Rede neutra e ISPs: um caminho de mão dupla

Nelson Valêncio – 08.06.2022 –

A venda dos ativos de rede da Oi vem sendo uma grande vitrine para o conceito de rede neutra. A malha de 400 mil km de fibra óptica é o exemplo mais destacado. A infraestrutura foi comprada por fundos de investimentos liderados pelo BTG Pactual, que passam a controlar os ativos, com 57,9% da nova empresa criada para esse fim, a V.Tal. Com 16 milhões de casas passadas – ou home passed como é a terminologia técnica internacional – a rede de fibra óptica é uma rede considerável e agora disponível para outras operadoras, inclusive os provedores regionais ou ISPs, como adiantou o diretor de Marketing da V.Tal, Rafael Marquez durante a Abrint desse ano, realizada em maio.

A Oi, que era a única dona da rede, passa a agora a ser o cliente âncora. Os novos controladores, por sua, devem rentabilizar a infraestrutura, ao compartilhá-la com outros players. Em entrevista a esse colunista, Marquez lembra que no mercado de ISP não há limite, pois a precificação será parametrizada por casa passada. Em resumo: qualquer provedor regional que não tenha infraestrutura óptica, por exemplo, numa capital, pode ativar o serviço em um mês, ao contratar a rede neutra da V.Tal. Segundo o diretor de Marketing, a entrega da companhia é o acesso de qualidade. A ISP, por outro lado, pode entregar um serviço diferenciado da visão “algorítmica” que as grandes operadoras têm de sua base de clientes.

A malha de fibra óptica da V.Tal, por sua vez, deve continuar a crescer. Os investimentos previstos somam R$ 30 bilhões e a meta é dobrar as casas passadas para 32 milhões até 2025. Parte desse crescimento deverá vir dos ISPs, que podem ampliar sua atuação sem a necessidade de investimento em ativação de rede, manutenção e outros serviços. Com uma redundância em 60% de sua infraestrutura de 400 mil km de fibra óptica, a V.Tal torna-se um parceiro importante da enorme legião de provedores regionais, que juntas formam uma espécie de quarta grande operadora de telecomunicações no Brasil.

Um exemplo recente da estratégia da V.Tal é a AXXEL, que vai usar a infraestrutura neutra para oferecer serviços de ultra banda larga no Paraná. O modelo é ter uma penetração na capital, Curitiba, e sua região metropolitana e em mais seis outras grandes cidades. No território visado haveria 1,4 milhão de casas disponíveis para ativar a oferta da AXXEL, com rede da V.Tal. Para o assinante final é indiferente do ponto de vista de quem oferece a rede.
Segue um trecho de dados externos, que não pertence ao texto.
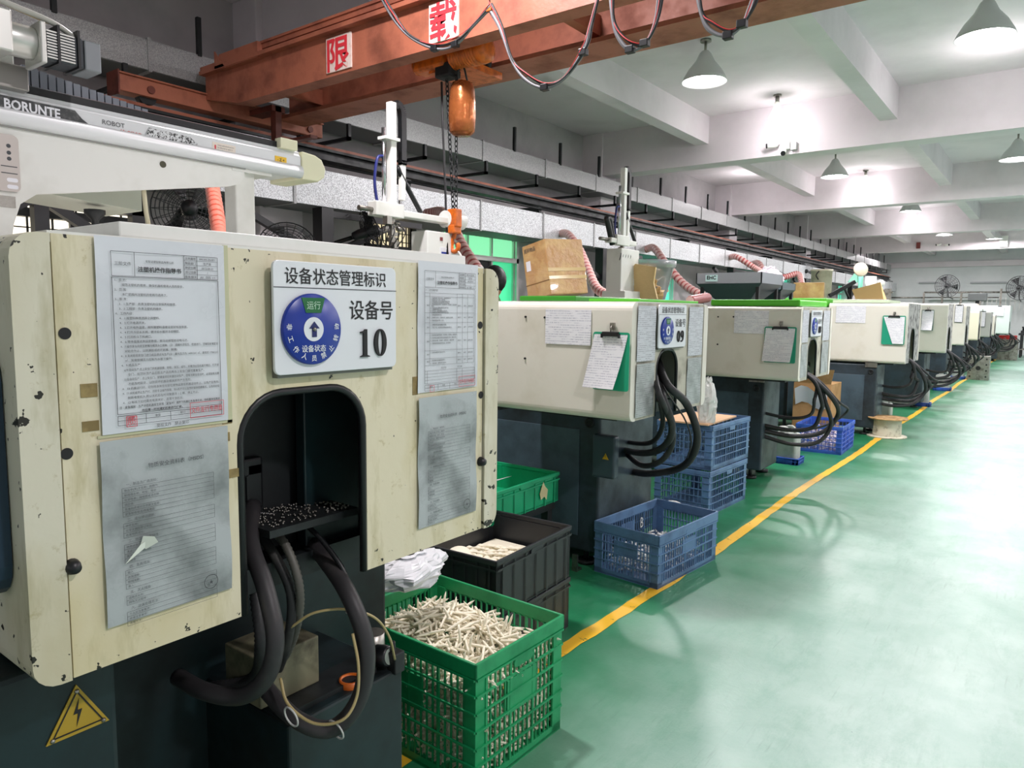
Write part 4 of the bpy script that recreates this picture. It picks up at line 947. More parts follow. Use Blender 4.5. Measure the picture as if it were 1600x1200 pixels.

O que garante o sucesso do empreendimento é o acesso de qualidade. O nível de atendimento será gerenciado pelo provedor regional, que é quem aparece para o assinante. E mais: se esse assinante quiser trocar de operadora – mesmo usando a mesma rede – essa questão também será um detalhe de mercado: fica com o cliente quem oferece o melhor atendimento. A rede continua neutra.

Lembrando ainda que a Oi, embora seja o principal cliente e âncora da V.Tal, atende cerca de 10% das mais de 2,3 mil cidades cobertas pela nova empresa de infraestrutura. Isso quer dizer que 90% do mercado potencial que pode ser ativado fica disponível, inclusive para os provedores regionais que miram na expansão de mercado. Outra potencial aplicação da rede de 400 mil km de fibra óptica é na ativação do 5G.

Apesar de ser uma tecnologia sem fio, a quinta geração precisa dar vazão ao transporte gigantesco de dados entre as infraestruturas de estações rádio base (ERBs) e as estações centrais. O transporte passa inevitavelmente pela infraestrutura óptica.

Embora vá operar com sua própria rede, expandindo e capilarizando a malha óptica para oferecer a rede neutra, a V.Tal não será a única nesse universo. As próprias ISPs veem em sua infraestrutura um enorme ativo para o mesmo fim. Quem mais expande com fibra óptica é a imensa legião de provedores regionais, principalmente onde não existe a malha das operadoras e das novas empresas de rede neutra, oriundas da infraestrutura das empresas grandes e tradicionais. O conceito de rede, como ativo estratégico e não-compartilhável, está encerrado.